Why Bitcoin Is Booming

It’s become a trusted alternative when fiat money’s value is corrupted by politics.


By John O. McGinnis and Kyle W. Roche
The Wall Street Journal
July 10, 2017

Who says only the government can make money? This year the value of the private currency bitcoin has climbed to unprecedented levels, while at the same time becoming far less volatile than in previous periods of rapidly increasing demand. Bitcoin has reached these new benchmarks despite news that might have depressed its value, such as the Securities and Exchange Commission’s rejection of a fund permitting small traders to invest in bitcoin on the stock market.

The SEC action prompted obituaries, but bitcoin is thriving. A prime reason is the distrust many citizens have in their government’s currency. They want to use bitcoin as a hedge or an alternative mechanism of payment and transfer when government currency doesn’t efficiently perform such basic functions. It’s no surprise that millennials, many of whom understand the digital currency much better than their baby-boom forbears, are investing in bitcoin at far greater rates.
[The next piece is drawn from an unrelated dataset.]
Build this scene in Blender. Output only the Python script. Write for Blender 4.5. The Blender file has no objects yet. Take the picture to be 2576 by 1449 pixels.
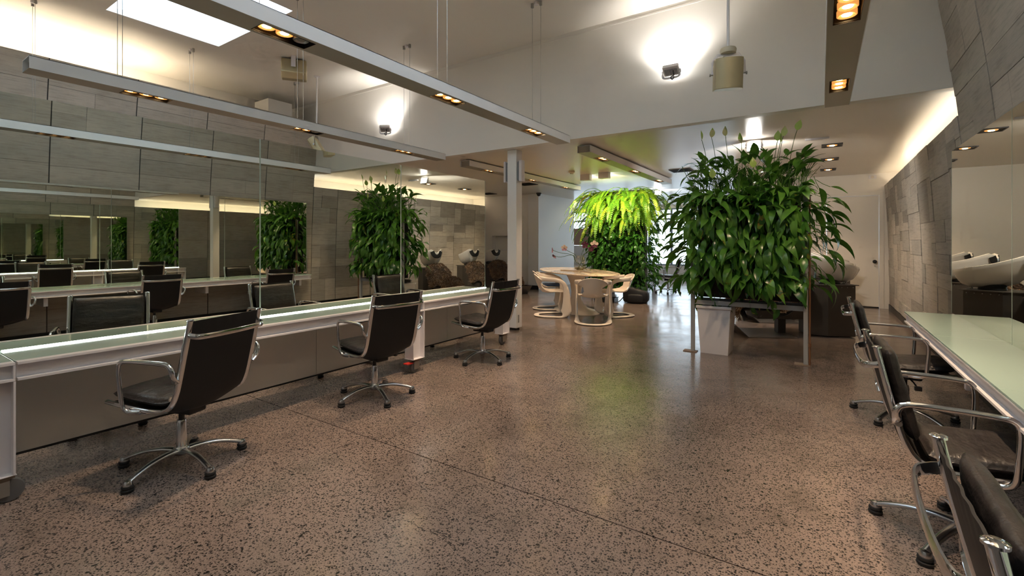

All modern fiat currencies depend on trust in a government for their value and stability. Some governments have institutions, like the U.S. Federal Reserve, that inspire substantial trust, but others have monetarily oppressive regimes many citizens want to bypass. Argentina continually debased its currency until last year. China puts burdensome restrictions on transferring its currency out of the country. Both countries have seen substantial trading in their respective bitcoin exchanges.

Unlike national currencies, bitcoin does not depend on a regime that can be corrupted by politics. With bitcoin, trust is required not in government but in the decentralized order of those who verify bitcoin transactions—the so-called miners. They maintain what is popularly known as the “blockchain”—a public ledger on the internet of all bitcoin transactions, which accounts for the ownership of every bitcoin in existence.

The innovation of bitcoin is creating a decentralized process to update the blockchain as new transactions in bitcoin occur. Anyone with internet access can attempt to update the blockchain by employing substantial computer power to solve a mathematical problem. The miner who succeeds in solving the problem gets the rights to add a block of recent transactions to the blockchain. In return for this work, the successful miner is paid in newly minted bitcoin, the number of which is fixed by a pre-existing algorithm. This process is repeated every 10 minutes or so, assuring an accurate record of all bitcoin transactions.

Bitcoin miners serve another important role. As with any currency, sometimes the rules governing bitcoin’s operation need to be tweaked. With fiat, governments pass laws or issue administrative decrees. With bitcoin, new code is adopted when the community of miners reaches a consensus on the change.

Bitcoin miners sometimes disagree about how best to meet the demands of the market, as shown by a current dispute about the optimal size of each block. But the genius of bitcoin is that because miners are paid in bitcoin, their incentives are strongly aligned with bitcoin’s value. Government officials, by contrast, might not face such strong incentives to maintain the value of their national currency. In developing nations, sometimes those interests include taking valuable property in exchange for an abuse of their power. In developed ones, job retention, promotion, and ideological perspectives can all distort official behavior. Money has been described as a social contract, but politicians charged with enforcing that contract often have incentives to advance their own interests or those of particular political factions at the expense of their legal duties.

Bitcoin’s creation of order without centralized law is not unknown to society. Social norms often regulate behavior without the benefit of formal law. Rules of etiquette tell people how to behave at the table without causing offense. But while order without law is possible without software, software can improve its enforcement. One might ignore a social convention, but it is impossible to ignore the operation of an algorithm that tells the world whether you own a bitcoin.

To continue to flourish, bitcoin does not have to become a more stable store of value than the U.S. dollar. It can climb the rungs of respectability by prevailing over less trustworthy currencies. It is already gaining strength and stability by competing successfully against monetarily oppressive regimes and helping poor immigrants in the developed world remit money to their relatives back home. As bitcoin gains stability, it can become even more competitive because even the best fiat money is subject to political risks.

National and international crises will continue to fuel bitcoin’s rise. The instability caused by problems with the euro, Brexit and the many Western democracies’ growing ratio of debt to gross domestic product threatens the value of even established currencies. Bitcoin is likely to succeed so long as the value of other moneys rests on politics.